Journey of Hope inspires student to participate a second time

While most people will be lying on the beach or working their summer job, junior Jeremy Osborne will be traveling from the west coast to Washington, D.C. on a cycling adventure that he says will change his life.

Last year, the Carlson native was a crew member for the Journey of Hope, and, this year, he will be a cyclist in the event. The Journey of Hope raises funds and awareness for people with disabilities, which is the part of the philanthropy of his fraternity, Pi Kappa Phi.

“We want these people to know that we actually care about them and help them to feel respected and normal," Osborne said. "We’re not looking down on them."

Pi Kappa Phi is a social fraternity that has chapters all across the country, and they have helped with the Journey of Hope for many years.

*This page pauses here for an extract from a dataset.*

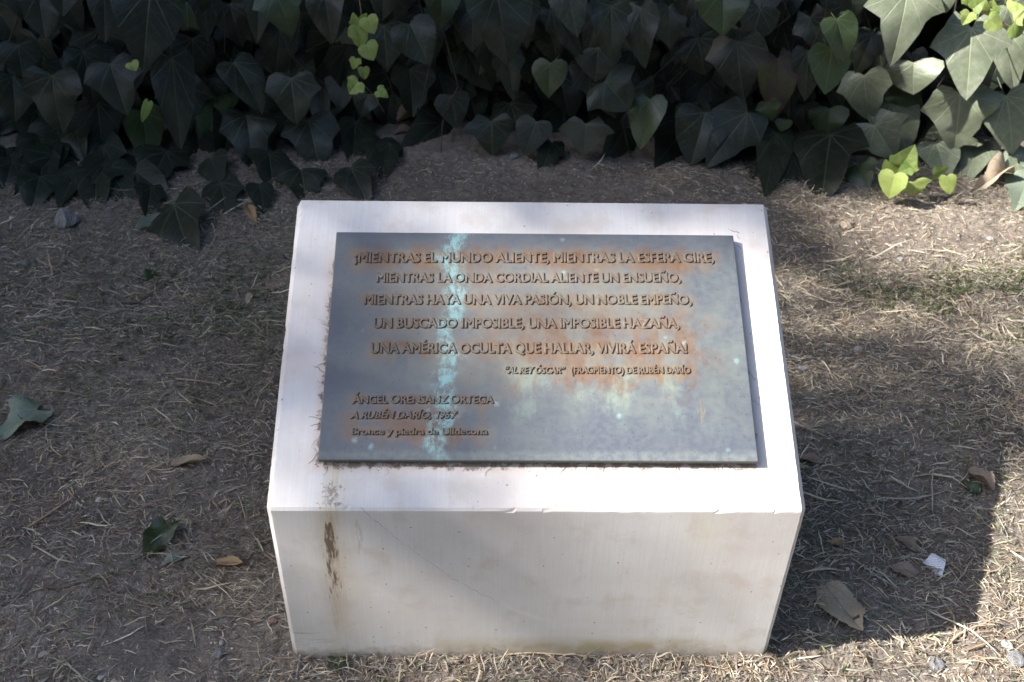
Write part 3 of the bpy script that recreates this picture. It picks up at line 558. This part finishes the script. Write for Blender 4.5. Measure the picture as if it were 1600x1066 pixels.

They cycle for about 75 miles per day and stop at host events for people with disabilities, such as wheelchair sporting events and visiting local groups of children with disabilities.

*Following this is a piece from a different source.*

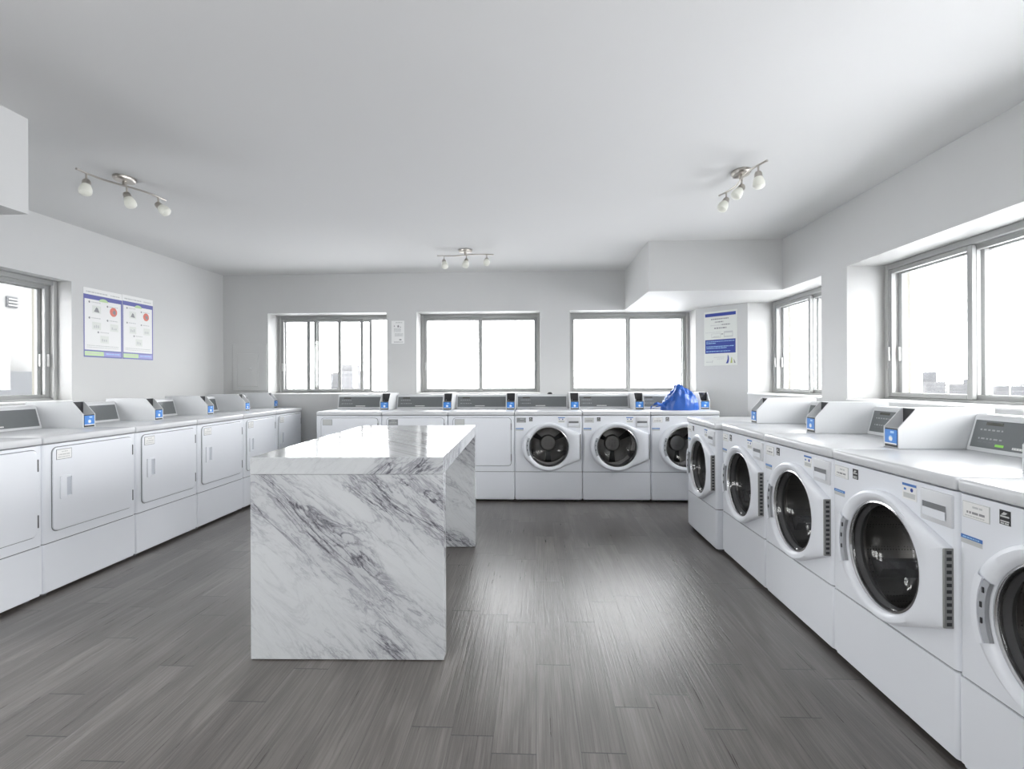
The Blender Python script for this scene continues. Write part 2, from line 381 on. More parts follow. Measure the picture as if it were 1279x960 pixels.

Osborne said Pi Kappa Phi is one of the only fraternities that owns and operates their own philanthropy, Push America, a nonprofit organization serving people with disabilities, and 88 percent of the funds go to helping people with disabilities.

“We go and work hands-on with these people. We don’t just write a check and send it off. It’s a lot more personal,” Osborne said.

When Osborne met some of the brothers at Journey of Hope last summer, he said he was inspired by how selfless people were when it came to coming together to start a cause.  There were 2,500 crew members and 5,500 cyclists who all came together from the sponsors who were willing to donate.

Only one percent of all of the brothers in the fraternity are able to go on the Journey of Hope.

“I feel honored that I am able to go a second time. It’s honestly a once-in-a-lifetime opportunity that I am going to be able to do twice,” Osborne said.

CMU's Pi Kappa Phi President Matthew Berlin said he could tell that Osborne had a positive experience when he was on the Journey of Hope for the first trip.

"He came back and had a different drive to work with people with disabilities and was a lot more open to volunteering," Berlin said.

Osborne has inspired Berlin to go on the Journey of Hope with him this summer as well.

“When we came to visit these people, they told us it felt like Christmas to them. They look forward to us coming every year,” Osborne said. “That’s a great feeling; it makes me appreciate the little things even more.”

Osborne said the trip this time will be different because it is with a whole new set of crew members and brothers, but he expects it to be a great adventure.

“Reaching out to people worldwide is rewarding; it’s not just about the cycling. The stops to help people is what it’s all about,” Osborne said.